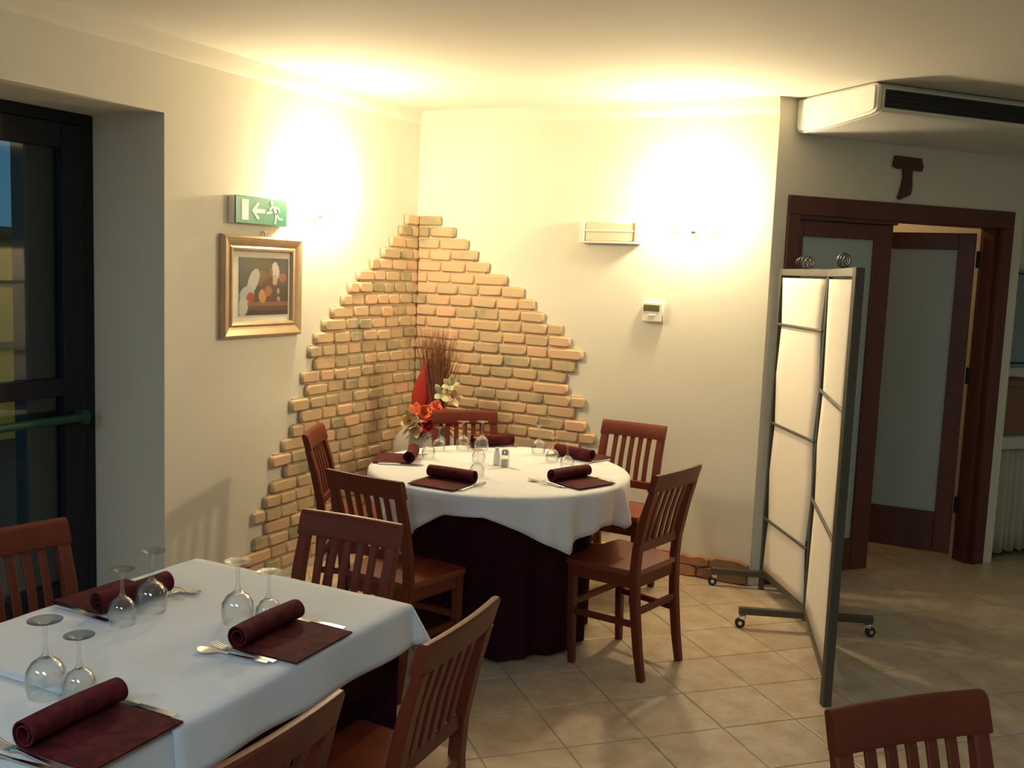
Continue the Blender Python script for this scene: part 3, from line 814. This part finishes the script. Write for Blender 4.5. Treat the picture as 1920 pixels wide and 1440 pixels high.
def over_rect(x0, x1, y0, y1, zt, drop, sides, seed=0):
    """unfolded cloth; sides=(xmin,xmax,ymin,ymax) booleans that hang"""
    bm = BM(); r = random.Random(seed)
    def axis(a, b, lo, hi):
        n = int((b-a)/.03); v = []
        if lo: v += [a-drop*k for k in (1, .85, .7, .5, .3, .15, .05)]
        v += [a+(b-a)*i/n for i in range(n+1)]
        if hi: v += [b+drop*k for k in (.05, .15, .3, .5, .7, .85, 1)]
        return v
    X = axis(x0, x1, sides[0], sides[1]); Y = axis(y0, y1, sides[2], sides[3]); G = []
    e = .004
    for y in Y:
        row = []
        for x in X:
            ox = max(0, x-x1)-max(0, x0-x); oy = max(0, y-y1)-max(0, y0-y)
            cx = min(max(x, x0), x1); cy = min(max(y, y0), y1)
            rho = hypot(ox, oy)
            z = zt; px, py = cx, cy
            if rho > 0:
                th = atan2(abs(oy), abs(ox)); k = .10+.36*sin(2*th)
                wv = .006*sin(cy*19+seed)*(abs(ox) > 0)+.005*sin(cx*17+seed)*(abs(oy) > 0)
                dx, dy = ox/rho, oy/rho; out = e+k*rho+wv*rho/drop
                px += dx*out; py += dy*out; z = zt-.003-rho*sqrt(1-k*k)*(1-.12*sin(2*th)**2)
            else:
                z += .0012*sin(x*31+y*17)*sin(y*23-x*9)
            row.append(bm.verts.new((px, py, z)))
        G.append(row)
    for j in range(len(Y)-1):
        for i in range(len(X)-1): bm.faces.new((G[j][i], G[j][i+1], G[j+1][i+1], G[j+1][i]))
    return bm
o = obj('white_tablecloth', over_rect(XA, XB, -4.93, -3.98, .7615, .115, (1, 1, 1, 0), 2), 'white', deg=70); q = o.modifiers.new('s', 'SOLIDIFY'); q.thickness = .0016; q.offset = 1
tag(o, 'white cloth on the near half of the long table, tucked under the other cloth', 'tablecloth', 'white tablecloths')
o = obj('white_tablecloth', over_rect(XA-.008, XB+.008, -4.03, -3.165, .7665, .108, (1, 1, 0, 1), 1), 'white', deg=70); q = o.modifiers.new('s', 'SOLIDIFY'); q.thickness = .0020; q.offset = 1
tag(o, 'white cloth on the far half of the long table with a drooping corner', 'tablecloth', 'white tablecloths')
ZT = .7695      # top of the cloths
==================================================
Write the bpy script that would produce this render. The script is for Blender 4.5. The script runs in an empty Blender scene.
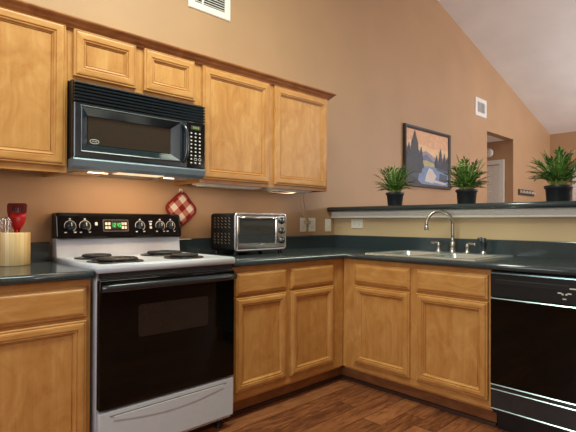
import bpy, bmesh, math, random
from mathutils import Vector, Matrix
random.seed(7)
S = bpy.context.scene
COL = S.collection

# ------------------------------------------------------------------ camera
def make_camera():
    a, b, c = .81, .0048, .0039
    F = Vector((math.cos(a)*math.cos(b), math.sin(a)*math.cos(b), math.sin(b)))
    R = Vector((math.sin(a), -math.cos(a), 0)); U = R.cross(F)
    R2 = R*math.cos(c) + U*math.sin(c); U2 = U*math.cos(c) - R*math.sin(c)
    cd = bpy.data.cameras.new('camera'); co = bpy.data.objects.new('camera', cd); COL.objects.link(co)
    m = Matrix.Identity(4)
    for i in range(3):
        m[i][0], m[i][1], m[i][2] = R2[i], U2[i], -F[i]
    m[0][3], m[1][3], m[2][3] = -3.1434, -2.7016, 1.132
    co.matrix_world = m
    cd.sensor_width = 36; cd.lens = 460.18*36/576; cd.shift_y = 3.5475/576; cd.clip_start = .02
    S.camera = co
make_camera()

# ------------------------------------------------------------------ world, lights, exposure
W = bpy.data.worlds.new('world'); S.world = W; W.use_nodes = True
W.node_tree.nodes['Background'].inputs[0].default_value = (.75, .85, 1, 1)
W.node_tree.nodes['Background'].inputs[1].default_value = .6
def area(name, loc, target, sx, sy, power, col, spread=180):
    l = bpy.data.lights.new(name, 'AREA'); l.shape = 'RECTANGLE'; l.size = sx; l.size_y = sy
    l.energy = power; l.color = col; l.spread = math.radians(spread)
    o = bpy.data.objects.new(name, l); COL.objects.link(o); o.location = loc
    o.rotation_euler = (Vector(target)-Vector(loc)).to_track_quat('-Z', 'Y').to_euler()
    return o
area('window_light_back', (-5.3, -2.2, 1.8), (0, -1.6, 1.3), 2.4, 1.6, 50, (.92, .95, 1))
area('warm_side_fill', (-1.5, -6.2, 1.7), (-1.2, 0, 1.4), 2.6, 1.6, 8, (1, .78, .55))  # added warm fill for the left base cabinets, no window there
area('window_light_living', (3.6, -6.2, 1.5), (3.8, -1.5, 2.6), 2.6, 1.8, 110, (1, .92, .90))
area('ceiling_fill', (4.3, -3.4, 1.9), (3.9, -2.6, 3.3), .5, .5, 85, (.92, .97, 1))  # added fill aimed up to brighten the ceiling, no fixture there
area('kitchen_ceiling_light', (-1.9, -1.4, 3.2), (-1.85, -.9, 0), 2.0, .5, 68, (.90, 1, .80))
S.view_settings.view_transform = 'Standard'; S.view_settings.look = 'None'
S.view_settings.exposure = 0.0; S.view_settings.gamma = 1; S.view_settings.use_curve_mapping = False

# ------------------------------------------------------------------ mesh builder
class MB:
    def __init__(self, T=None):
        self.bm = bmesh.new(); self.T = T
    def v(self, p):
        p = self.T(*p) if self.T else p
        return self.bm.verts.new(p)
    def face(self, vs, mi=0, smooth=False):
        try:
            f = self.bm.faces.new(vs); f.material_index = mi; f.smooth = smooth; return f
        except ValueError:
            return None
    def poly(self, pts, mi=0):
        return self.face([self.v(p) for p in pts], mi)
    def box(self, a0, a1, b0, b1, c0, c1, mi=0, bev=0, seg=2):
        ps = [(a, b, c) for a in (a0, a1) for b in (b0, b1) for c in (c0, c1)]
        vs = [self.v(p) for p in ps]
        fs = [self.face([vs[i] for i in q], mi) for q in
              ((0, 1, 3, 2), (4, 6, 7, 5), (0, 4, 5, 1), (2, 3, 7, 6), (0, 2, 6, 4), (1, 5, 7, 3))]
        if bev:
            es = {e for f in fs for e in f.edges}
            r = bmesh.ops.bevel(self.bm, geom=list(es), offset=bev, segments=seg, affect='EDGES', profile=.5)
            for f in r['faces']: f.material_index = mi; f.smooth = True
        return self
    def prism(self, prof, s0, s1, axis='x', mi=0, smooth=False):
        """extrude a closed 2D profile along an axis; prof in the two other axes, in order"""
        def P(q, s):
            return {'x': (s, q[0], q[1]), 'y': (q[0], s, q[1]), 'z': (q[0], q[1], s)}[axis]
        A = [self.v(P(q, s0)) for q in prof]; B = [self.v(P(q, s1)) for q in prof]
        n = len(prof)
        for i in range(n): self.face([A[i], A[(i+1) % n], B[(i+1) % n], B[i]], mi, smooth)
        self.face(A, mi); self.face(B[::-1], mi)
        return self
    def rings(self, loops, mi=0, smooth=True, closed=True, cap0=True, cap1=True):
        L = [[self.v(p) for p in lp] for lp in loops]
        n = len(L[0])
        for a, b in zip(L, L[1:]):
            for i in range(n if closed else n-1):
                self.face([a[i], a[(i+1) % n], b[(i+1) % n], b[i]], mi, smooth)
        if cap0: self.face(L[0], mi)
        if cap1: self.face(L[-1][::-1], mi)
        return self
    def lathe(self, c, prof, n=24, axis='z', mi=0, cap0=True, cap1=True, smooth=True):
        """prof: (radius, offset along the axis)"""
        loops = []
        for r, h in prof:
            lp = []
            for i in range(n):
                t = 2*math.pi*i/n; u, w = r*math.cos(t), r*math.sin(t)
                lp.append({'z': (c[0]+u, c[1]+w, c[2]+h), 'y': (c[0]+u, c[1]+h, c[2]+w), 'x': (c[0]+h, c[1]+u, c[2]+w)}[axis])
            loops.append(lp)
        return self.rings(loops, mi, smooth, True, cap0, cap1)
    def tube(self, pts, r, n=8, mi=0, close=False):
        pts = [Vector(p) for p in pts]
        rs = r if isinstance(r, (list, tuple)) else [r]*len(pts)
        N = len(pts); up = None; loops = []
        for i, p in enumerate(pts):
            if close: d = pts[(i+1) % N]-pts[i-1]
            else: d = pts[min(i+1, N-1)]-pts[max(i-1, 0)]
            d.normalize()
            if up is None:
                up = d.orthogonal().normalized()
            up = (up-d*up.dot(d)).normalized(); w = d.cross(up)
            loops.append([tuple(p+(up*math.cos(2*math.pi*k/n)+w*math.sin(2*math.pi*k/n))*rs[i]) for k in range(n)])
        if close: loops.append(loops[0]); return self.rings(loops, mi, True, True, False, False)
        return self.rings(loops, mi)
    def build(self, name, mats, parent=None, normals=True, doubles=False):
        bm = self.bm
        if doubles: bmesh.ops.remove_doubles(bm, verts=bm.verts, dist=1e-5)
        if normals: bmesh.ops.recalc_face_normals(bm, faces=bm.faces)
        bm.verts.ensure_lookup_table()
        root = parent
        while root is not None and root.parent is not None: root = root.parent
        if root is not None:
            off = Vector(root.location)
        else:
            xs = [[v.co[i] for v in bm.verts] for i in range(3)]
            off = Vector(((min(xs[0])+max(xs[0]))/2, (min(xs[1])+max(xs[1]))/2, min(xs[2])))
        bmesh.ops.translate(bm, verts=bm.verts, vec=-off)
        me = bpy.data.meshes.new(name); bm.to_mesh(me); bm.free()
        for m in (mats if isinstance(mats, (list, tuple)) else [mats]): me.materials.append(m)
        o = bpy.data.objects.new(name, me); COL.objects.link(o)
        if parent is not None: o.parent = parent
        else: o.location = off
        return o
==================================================
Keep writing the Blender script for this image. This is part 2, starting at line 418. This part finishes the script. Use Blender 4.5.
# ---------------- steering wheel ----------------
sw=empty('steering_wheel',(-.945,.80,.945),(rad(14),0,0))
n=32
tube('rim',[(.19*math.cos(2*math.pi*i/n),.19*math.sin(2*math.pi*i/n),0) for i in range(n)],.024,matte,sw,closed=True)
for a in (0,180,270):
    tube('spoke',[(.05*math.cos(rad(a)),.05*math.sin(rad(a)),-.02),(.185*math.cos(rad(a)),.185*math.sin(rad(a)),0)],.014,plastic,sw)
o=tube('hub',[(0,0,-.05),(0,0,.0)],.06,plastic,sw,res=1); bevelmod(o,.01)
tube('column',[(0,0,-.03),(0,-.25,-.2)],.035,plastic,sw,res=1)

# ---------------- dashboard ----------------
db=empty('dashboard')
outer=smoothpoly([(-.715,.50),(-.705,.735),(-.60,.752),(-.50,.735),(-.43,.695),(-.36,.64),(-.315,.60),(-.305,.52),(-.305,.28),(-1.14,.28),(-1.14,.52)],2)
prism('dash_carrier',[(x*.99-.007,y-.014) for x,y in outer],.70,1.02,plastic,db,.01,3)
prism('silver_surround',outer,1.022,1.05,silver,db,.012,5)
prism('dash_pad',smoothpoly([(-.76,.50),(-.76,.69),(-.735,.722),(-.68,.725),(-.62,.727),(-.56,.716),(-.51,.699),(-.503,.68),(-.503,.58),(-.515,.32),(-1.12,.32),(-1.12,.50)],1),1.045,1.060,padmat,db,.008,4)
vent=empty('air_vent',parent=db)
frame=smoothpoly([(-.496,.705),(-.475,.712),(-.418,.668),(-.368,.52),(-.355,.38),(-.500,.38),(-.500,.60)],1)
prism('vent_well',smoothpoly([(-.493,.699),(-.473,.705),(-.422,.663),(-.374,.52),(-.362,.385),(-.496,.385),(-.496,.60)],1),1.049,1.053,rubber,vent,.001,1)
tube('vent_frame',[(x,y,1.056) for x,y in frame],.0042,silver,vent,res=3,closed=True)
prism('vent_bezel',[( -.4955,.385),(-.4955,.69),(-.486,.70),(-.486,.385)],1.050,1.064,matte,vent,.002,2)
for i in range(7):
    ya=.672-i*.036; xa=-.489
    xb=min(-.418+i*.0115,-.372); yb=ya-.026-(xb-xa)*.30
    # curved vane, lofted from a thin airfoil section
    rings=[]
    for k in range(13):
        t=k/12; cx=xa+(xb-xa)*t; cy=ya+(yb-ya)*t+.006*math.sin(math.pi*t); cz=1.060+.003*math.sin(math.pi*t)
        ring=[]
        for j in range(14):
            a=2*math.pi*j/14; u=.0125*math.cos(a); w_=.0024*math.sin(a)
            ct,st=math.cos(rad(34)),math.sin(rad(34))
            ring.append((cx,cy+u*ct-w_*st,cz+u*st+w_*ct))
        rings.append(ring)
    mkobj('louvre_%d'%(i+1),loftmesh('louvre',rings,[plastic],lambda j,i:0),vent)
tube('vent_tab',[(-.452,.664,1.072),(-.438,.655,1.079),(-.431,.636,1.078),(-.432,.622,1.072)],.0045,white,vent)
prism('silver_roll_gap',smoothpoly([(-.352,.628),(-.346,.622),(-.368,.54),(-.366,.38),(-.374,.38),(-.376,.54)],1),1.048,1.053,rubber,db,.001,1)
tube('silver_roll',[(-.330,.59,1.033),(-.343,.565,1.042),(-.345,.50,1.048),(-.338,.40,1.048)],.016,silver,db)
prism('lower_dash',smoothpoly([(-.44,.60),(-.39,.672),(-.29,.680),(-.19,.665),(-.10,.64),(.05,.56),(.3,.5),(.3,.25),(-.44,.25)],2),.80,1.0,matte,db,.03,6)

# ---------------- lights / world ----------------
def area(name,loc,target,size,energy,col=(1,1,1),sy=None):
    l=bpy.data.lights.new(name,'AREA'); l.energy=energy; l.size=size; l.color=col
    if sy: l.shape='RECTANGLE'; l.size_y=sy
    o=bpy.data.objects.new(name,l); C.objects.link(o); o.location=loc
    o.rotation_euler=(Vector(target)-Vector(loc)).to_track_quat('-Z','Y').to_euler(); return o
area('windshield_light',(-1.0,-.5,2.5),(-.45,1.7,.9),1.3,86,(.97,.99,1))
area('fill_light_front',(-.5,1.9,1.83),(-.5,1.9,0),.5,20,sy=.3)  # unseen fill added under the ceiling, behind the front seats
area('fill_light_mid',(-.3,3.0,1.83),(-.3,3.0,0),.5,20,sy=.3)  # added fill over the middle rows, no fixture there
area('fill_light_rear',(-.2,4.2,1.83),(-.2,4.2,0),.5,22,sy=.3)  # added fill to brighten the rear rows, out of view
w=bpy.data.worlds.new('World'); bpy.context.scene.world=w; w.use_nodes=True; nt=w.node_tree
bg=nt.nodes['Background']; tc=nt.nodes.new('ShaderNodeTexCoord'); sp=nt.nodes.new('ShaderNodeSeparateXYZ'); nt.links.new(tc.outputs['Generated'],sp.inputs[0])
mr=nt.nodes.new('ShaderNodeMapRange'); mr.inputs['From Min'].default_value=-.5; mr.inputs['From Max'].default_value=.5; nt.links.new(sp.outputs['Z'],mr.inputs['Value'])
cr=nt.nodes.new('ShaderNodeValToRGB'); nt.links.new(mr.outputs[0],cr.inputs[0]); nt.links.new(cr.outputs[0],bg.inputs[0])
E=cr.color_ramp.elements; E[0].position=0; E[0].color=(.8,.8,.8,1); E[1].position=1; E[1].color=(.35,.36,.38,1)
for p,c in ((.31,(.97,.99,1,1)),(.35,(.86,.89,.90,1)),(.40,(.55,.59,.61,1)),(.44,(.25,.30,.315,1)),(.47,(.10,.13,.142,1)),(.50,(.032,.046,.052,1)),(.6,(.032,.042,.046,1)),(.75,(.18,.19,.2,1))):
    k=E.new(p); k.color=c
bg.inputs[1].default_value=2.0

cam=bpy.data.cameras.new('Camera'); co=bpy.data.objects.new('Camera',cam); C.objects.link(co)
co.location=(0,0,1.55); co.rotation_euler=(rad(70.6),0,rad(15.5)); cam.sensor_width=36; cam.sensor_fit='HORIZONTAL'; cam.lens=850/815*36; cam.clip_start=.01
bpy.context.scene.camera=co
==================================================
- [Problem statement]
Begin at the line containing "Continue the Blender", end at the line containing "of the cloths", and reproduce every line in that range exactly, both ends included.

- [The solution]
Continue the Blender Python script for this scene: part 3, from line 814. This part finishes the script. Write for Blender 4.5. Treat the picture as 1920 pixels wide and 1440 pixels high.
def over_rect(x0, x1, y0, y1, zt, drop, sides, seed=0):
    """unfolded cloth; sides=(xmin,xmax,ymin,ymax) booleans that hang"""
    bm = BM(); r = random.Random(seed)
    def axis(a, b, lo, hi):
        n = int((b-a)/.03); v = []
        if lo: v += [a-drop*k for k in (1, .85, .7, .5, .3, .15, .05)]
        v += [a+(b-a)*i/n for i in range(n+1)]
        if hi: v += [b+drop*k for k in (.05, .15, .3, .5, .7, .85, 1)]
        return v
    X = axis(x0, x1, sides[0], sides[1]); Y = axis(y0, y1, sides[2], sides[3]); G = []
    e = .004
    for y in Y:
        row = []
        for x in X:
            ox = max(0, x-x1)-max(0, x0-x); oy = max(0, y-y1)-max(0, y0-y)
            cx = min(max(x, x0), x1); cy = min(max(y, y0), y1)
            rho = hypot(ox, oy)
            z = zt; px, py = cx, cy
            if rho > 0:
                th = atan2(abs(oy), abs(ox)); k = .10+.36*sin(2*th)
                wv = .006*sin(cy*19+seed)*(abs(ox) > 0)+.005*sin(cx*17+seed)*(abs(oy) > 0)
                dx, dy = ox/rho, oy/rho; out = e+k*rho+wv*rho/drop
                px += dx*out; py += dy*out; z = zt-.003-rho*sqrt(1-k*k)*(1-.12*sin(2*th)**2)
            else:
                z += .0012*sin(x*31+y*17)*sin(y*23-x*9)
            row.append(bm.verts.new((px, py, z)))
        G.append(row)
    for j in range(len(Y)-1):
        for i in range(len(X)-1): bm.faces.new((G[j][i], G[j][i+1], G[j+1][i+1], G[j+1][i]))
    return bm
o = obj('white_tablecloth', over_rect(XA, XB, -4.93, -3.98, .7615, .115, (1, 1, 1, 0), 2), 'white', deg=70); q = o.modifiers.new('s', 'SOLIDIFY'); q.thickness = .0016; q.offset = 1
tag(o, 'white cloth on the near half of the long table, tucked under the other cloth', 'tablecloth', 'white tablecloths')
o = obj('white_tablecloth', over_rect(XA-.008, XB+.008, -4.03, -3.165, .7665, .108, (1, 1, 0, 1), 1), 'white', deg=70); q = o.modifiers.new('s', 'SOLIDIFY'); q.thickness = .0020; q.offset = 1
tag(o, 'white cloth on the far half of the long table with a drooping corner', 'tablecloth', 'white tablecloths')
ZT = .7695      # top of the cloths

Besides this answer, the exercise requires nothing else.